Thursday, October 18, 2012

#Gallup Romney 52-45, seven-point lead Republicans Romney will win Virginia, Florida and North Carolina.


: FLASH Gallup - ROMNEY up by 7! 52-45” -- likely voters here and Obama is down big. Keep the momentum

Chicago’s about to get its community organizer back. | Romney opens up 7 point lead over Obama 

Gallup poll: Romney opens up 7-point lead among likely voters

By Jonathan Easley 10/18/12 01:13 PM ET

Mitt Romney has a 7-point lead over President Obama among likely voters, according to Gallup’s latest daily tracking poll.
Romney takes 52 percent support to 45 percent for Obama, and also leads 48 to 47 among registered voters. The survey is a rolling seven-day average through Oct. 17, so it includes one day of polling data since Tuesday night's debate in New York.
Gallup only began tracking likely voters earlier this month. The 7-point margin is Romney’s biggest lead yet in the survey, and comes less than three weeks before the election. 
Democrats are hopeful Obama’s fiery performance in the debate earlier this week will be enough to blunt Romney’s momentum. The first debate between the two presidential contenders on Oct. 3 significantly altered the course of the race and propelled Romney to his first national leads of the cycle.
The daily tracking poll is subject to day-to-day fluctuations and could be an outlier.

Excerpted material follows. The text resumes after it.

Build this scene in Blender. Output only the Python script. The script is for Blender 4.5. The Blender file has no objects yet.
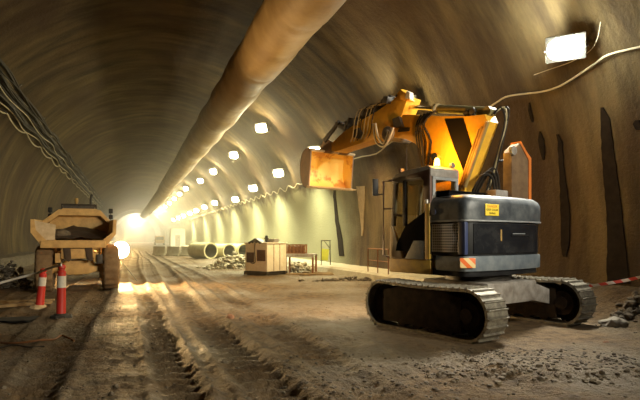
import bpy, bmesh, math, random
from mathutils import Vector, Matrix, noise
rnd = random.Random(7)
PI = math.pi
COL = bpy.context.scene.collection
SC = bpy.context.scene

# ------------------------------------------------------------------ helpers
class MB:
    """collects shapes in one bmesh"""
    def __init__(s): s.bm = bmesh.new(); s.M = Matrix.Identity(4)
    def _mi(s, faces, mi, smooth):
        for f in faces:
            f.material_index = mi; f.smooth = smooth
    def box(s, c, d, rot=None, bev=0.0, mi=0):
        r = bmesh.ops.create_cube(s.bm, size=1.0)
        m = Matrix.Translation(c) @ (rot.to_4x4() if rot is not None else Matrix.Identity(4)) @ Matrix.Diagonal((d[0], d[1], d[2], 1))
        bmesh.ops.transform(s.bm, matrix=s.M @ m, verts=r['verts'])
        fs = set(f for v in r['verts'] for f in v.link_faces)
        s._mi(fs, mi, bev > 0)
        if bev > 0:
            es = list(set(e for v in r['verts'] for e in v.link_edges))
            o = bmesh.ops.bevel(s.bm, geom=es, offset=bev, segments=2, profile=.6, affect='EDGES')
            s._mi(o['faces'], mi, True)
        return s
    def bx(s, x0, x1, y0, y1, z0, z1, bev=0.0, mi=0):
        return s.box(((x0+x1)/2, (y0+y1)/2, (z0+z1)/2), (abs(x1-x0), abs(y1-y0), abs(z1-z0)), None, bev, mi)
    def cyl(s, p0, p1, r0, r1=None, seg=16, mi=0, cap=True):
        r1 = r0 if r1 is None else r1
        p0 = Vector(p0); p1 = Vector(p1); d = p1-p0
        q = d.to_track_quat('Z', 'Y').to_matrix().to_4x4()
        r = bmesh.ops.create_cone(s.bm, cap_ends=cap, segments=seg, radius1=r0, radius2=r1, depth=d.length)
        bmesh.ops.transform(s.bm, matrix=s.M @ Matrix.Translation((p0+p1)/2) @ q, verts=r['verts'])
        s._mi(set(f for v in r['verts'] for f in v.link_faces), mi, True)
        return s
    def sph(s, c, r, sub=2, sc=(1, 1, 1), mi=0, jit=0.0, rg=None):
        o = bmesh.ops.create_icosphere(s.bm, subdivisions=sub, radius=r)
        if jit:
            for v in o['verts']: v.co *= 1+(rg or rnd).uniform(-jit, jit)
        bmesh.ops.transform(s.bm, matrix=s.M @ Matrix.Translation(c) @ Matrix.Diagonal((*sc, 1)), verts=o['verts'])
        s._mi(set(f for v in o['verts'] for f in v.link_faces), mi, jit == 0)
        return s
    def tube(s, pts, r, seg=8, mi=0, sub=0):
        pts = [Vector(p) for p in pts]
        if sub: pts = crv(pts, sub)
        rings = []; up = Vector((0, 0, 1))
        for i, p in enumerate(pts):
            t = (pts[min(i+1, len(pts)-1)]-pts[max(i-1, 0)])
            if t.length < 1e-6: t = Vector((0, 0, 1))
            t.normalize()
            a = t.cross(up)
            if a.length < .05: a = t.cross(Vector((1, 0, 0)))
            a.normalize(); b = a.cross(t)
            rr = r(i/(len(pts)-1)) if callable(r) else r
            rings.append([s.bm.verts.new(s.M @ (p+(a*math.cos(k*2*PI/seg)+b*math.sin(k*2*PI/seg))*rr)) for k in range(seg)])
        fs = []
        for i in range(len(rings)-1):
            for k in range(seg):
                fs.append(s.bm.faces.new((rings[i][k], rings[i][(k+1) % seg], rings[i+1][(k+1) % seg], rings[i+1][k])))
        fs.append(s.bm.faces.new(rings[0][::-1])); fs.append(s.bm.faces.new(rings[-1]))
        s._mi(fs, mi, True)
        return s
    def prism(s, poly, t0, t1, plane='yz', mi=0, bev=0.0, smooth=False):
        """poly extruded from t0 to t1 along the remaining axis"""
        def pt(a, b, t):
            return Vector((t, a, b)) if plane == 'yz' else Vector((a, t, b)) if plane == 'xz' else Vector((a, b, t))
        A = [s.bm.verts.new(s.M @ pt(a, b, t0)) for a, b in poly]
        B = [s.bm.verts.new(s.M @ pt(a, b, t1)) for a, b in poly]
        n = len(poly)
        fs = [s.bm.faces.new(A), s.bm.faces.new(B[::-1])]
        for i in range(n): fs.append(s.bm.faces.new((A[i], B[i], B[(i+1) % n], A[(i+1) % n])))
        bmesh.ops.recalc_face_normals(s.bm, faces=fs)
        s._mi(fs, mi, smooth)
        if bev > 0:
            es = list(set(e for f in fs[:2] for e in f.edges))
            o = bmesh.ops.bevel(s.bm, geom=es, offset=bev, segments=2, profile=.6, affect='EDGES')
            s._mi(o['faces'], mi, True)
        return s
    def sheet(s, rows, mi=0, smooth=True, closed=False):
        """grid of points -> quads"""
        V = [[s.bm.verts.new(s.M @ Vector(p)) for p in r] for r in rows]
        fs = []
        for i in range(len(V)-1):
            n = len(V[i])
            for k in range(n if closed else n-1):
                fs.append(s.bm.faces.new((V[i][k], V[i][(k+1) % n], V[i+1][(k+1) % n], V[i+1][k])))
        s._mi(fs, mi, smooth)
        return s
    def build(s, name, mat, parent=None, loc=(0, 0, 0), rz=0.0, ang=35):
        me = bpy.data.meshes.new(name)
        s.bm.to_mesh(me); s.bm.free()
        try: me.set_sharp_from_angle(angle=math.radians(ang))
        except Exception: pass
        for m in (mat if isinstance(mat, (list, tuple)) else [mat]): me.materials.append(m)
        o = bpy.data.objects.new(name, me); COL.objects.link(o)
        o.location = loc; o.rotation_euler = (0, 0, rz)
        if parent is not None: o.parent = parent
        return o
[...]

Romney leads Obama by less than 1 percentage point, 47.4 to 46.9, in the Real Clear Politics average of national polls. 
Polls in the battleground states that will be critical in determining the outcome of the election favored Obama earlier in the cycle, but have tightened along with the national surveys.
Republicans are increasingly optimistic that Romney will win Virginia, Florida and North Carolina.
Real Clear Politics recently moved Michigan, Pennsylvania and Wisconsin from “lean Obama” to “toss-up,” although Romney still has his work cut out for him in those states. 
Other states, such as Iowa, Colorado and Ohio, are currently true toss-ups.
Gallup polls only survey registered voters early in the cycle, but as Election Day nears, the firm is prodding for more information from voters to determine the likelihood that a registered voter will end up casting a ballot. Many believe surveys of likely voters are more accurate than those that only survey registered voters. 
However, Gallup noted that sometimes, as in 2008, “there was only a marginal difference between the vote choices of registered voters and likely voters,” while other times, as in 1996, “there was a much more substantial difference.”
The Gallup poll has a margin of error of plus or minus 2 percentage points.